GOAL: Retype all of the data exactly as given.

── SOURCE DATA

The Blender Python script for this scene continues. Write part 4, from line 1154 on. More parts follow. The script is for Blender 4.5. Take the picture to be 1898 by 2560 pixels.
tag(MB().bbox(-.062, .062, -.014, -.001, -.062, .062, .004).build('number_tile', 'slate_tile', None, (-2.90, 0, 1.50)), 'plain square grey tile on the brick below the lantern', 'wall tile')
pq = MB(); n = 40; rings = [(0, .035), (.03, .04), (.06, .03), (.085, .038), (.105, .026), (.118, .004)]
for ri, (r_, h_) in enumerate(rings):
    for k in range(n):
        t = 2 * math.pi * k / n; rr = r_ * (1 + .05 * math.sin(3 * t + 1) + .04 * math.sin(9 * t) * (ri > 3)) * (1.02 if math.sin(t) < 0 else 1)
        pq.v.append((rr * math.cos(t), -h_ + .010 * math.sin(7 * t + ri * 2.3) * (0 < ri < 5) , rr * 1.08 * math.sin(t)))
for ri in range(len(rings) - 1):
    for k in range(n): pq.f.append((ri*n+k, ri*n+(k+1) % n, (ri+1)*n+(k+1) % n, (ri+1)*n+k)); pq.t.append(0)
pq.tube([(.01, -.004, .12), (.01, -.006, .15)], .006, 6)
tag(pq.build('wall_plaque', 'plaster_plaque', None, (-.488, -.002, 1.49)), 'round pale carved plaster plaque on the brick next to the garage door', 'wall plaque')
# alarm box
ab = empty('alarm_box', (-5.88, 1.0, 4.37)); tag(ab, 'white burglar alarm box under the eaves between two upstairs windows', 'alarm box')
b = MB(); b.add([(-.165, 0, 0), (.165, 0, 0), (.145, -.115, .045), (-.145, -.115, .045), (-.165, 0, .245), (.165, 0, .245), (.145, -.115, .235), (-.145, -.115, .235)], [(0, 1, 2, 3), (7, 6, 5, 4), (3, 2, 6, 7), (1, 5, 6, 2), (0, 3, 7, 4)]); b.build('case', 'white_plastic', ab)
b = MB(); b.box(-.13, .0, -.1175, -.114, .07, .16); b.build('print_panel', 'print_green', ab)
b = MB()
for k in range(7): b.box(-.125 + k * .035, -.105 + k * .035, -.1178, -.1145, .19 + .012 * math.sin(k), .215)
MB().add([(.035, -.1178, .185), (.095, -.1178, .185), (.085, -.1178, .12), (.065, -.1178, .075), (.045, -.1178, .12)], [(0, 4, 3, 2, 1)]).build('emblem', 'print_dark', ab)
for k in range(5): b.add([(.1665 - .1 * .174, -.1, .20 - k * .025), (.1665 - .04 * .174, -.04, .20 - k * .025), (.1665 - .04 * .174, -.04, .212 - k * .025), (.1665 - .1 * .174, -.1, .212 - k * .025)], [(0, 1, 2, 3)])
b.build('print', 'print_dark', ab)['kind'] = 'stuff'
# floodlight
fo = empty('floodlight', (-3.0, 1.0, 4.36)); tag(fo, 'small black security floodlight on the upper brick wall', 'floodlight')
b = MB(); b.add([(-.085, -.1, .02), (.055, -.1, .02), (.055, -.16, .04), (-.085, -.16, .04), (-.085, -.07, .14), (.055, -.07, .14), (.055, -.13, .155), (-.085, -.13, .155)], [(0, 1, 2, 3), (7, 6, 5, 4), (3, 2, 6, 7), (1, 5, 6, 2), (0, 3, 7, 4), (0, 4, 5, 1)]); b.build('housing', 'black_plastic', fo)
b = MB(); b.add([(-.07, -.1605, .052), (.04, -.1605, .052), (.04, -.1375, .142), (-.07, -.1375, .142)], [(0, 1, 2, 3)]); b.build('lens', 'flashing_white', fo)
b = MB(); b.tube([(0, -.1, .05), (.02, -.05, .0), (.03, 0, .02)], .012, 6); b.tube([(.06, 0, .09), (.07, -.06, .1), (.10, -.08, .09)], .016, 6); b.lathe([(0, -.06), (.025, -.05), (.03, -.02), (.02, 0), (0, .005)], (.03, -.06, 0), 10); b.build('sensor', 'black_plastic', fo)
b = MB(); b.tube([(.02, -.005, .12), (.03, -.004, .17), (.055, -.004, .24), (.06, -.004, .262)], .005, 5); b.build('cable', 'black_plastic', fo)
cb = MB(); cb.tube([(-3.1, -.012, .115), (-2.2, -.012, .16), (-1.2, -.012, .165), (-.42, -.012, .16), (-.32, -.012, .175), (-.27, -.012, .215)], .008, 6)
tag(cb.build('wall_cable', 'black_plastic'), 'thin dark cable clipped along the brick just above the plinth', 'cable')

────

WORKED ANSWER:
The Blender Python script for this scene continues. Write part 4, from line 1154 on. More parts follow. The script is for Blender 4.5. Take the picture to be 1898 by 2560 pixels.
tag(MB().bbox(-.062, .062, -.014, -.001, -.062, .062, .004).build('number_tile', 'slate_tile', None, (-2.90, 0, 1.50)), 'plain square grey tile on the brick below the lantern', 'wall tile')
pq = MB(); n = 40; rings = [(0, .035), (.03, .04), (.06, .03), (.085, .038), (.105, .026), (.118, .004)]
for ri, (r_, h_) in enumerate(rings):
    for k in range(n):
        t = 2 * math.pi * k / n; rr = r_ * (1 + .05 * math.sin(3 * t + 1) + .04 * math.sin(9 * t) * (ri > 3)) * (1.02 if math.sin(t) < 0 else 1)
        pq.v.append((rr * math.cos(t), -h_ + .010 * math.sin(7 * t + ri * 2.3) * (0 < ri < 5) , rr * 1.08 * math.sin(t)))
for ri in range(len(rings) - 1):
    for k in range(n): pq.f.append((ri*n+k, ri*n+(k+1) % n, (ri+1)*n+(k+1) % n, (ri+1)*n+k)); pq.t.append(0)
pq.tube([(.01, -.004, .12), (.01, -.006, .15)], .006, 6)
tag(pq.build('wall_plaque', 'plaster_plaque', None, (-.488, -.002, 1.49)), 'round pale carved plaster plaque on the brick next to the garage door', 'wall plaque')
# alarm box
ab = empty('alarm_box', (-5.88, 1.0, 4.37)); tag(ab, 'white burglar alarm box under the eaves between two upstairs windows', 'alarm box')
b = MB(); b.add([(-.165, 0, 0), (.165, 0, 0), (.145, -.115, .045), (-.145, -.115, .045), (-.165, 0, .245), (.165, 0, .245), (.145, -.115, .235), (-.145, -.115, .235)], [(0, 1, 2, 3), (7, 6, 5, 4), (3, 2, 6, 7), (1, 5, 6, 2), (0, 3, 7, 4)]); b.build('case', 'white_plastic', ab)
b = MB(); b.box(-.13, .0, -.1175, -.114, .07, .16); b.build('print_panel', 'print_green', ab)
b = MB()
for k in range(7): b.box(-.125 + k * .035, -.105 + k * .035, -.1178, -.1145, .19 + .012 * math.sin(k), .215)
MB().add([(.035, -.1178, .185), (.095, -.1178, .185), (.085, -.1178, .12), (.065, -.1178, .075), (.045, -.1178, .12)], [(0, 4, 3, 2, 1)]).build('emblem', 'print_dark', ab)
for k in range(5): b.add([(.1665 - .1 * .174, -.1, .20 - k * .025), (.1665 - .04 * .174, -.04, .20 - k * .025), (.1665 - .04 * .174, -.04, .212 - k * .025), (.1665 - .1 * .174, -.1, .212 - k * .025)], [(0, 1, 2, 3)])
b.build('print', 'print_dark', ab)['kind'] = 'stuff'
# floodlight
fo = empty('floodlight', (-3.0, 1.0, 4.36)); tag(fo, 'small black security floodlight on the upper brick wall', 'floodlight')
b = MB(); b.add([(-.085, -.1, .02), (.055, -.1, .02), (.055, -.16, .04), (-.085, -.16, .04), (-.085, -.07, .14), (.055, -.07, .14), (.055, -.13, .155), (-.085, -.13, .155)], [(0, 1, 2, 3), (7, 6, 5, 4), (3, 2, 6, 7), (1, 5, 6, 2), (0, 3, 7, 4), (0, 4, 5, 1)]); b.build('housing', 'black_plastic', fo)
b = MB(); b.add([(-.07, -.1605, .052), (.04, -.1605, .052), (.04, -.1375, .142), (-.07, -.1375, .142)], [(0, 1, 2, 3)]); b.build('lens', 'flashing_white', fo)
b = MB(); b.tube([(0, -.1, .05), (.02, -.05, .0), (.03, 0, .02)], .012, 6); b.tube([(.06, 0, .09), (.07, -.06, .1), (.10, -.08, .09)], .016, 6); b.lathe([(0, -.06), (.025, -.05), (.03, -.02), (.02, 0), (0, .005)], (.03, -.06, 0), 10); b.build('sensor', 'black_plastic', fo)
b = MB(); b.tube([(.02, -.005, .12), (.03, -.004, .17), (.055, -.004, .24), (.06, -.004, .262)], .005, 5); b.build('cable', 'black_plastic', fo)
cb = MB(); cb.tube([(-3.1, -.012, .115), (-2.2, -.012, .16), (-1.2, -.012, .165), (-.42, -.012, .16), (-.32, -.012, .175), (-.27, -.012, .215)], .008, 6)
tag(cb.build('wall_cable', 'black_plastic'), 'thin dark cable clipped along the brick just above the plinth', 'cable')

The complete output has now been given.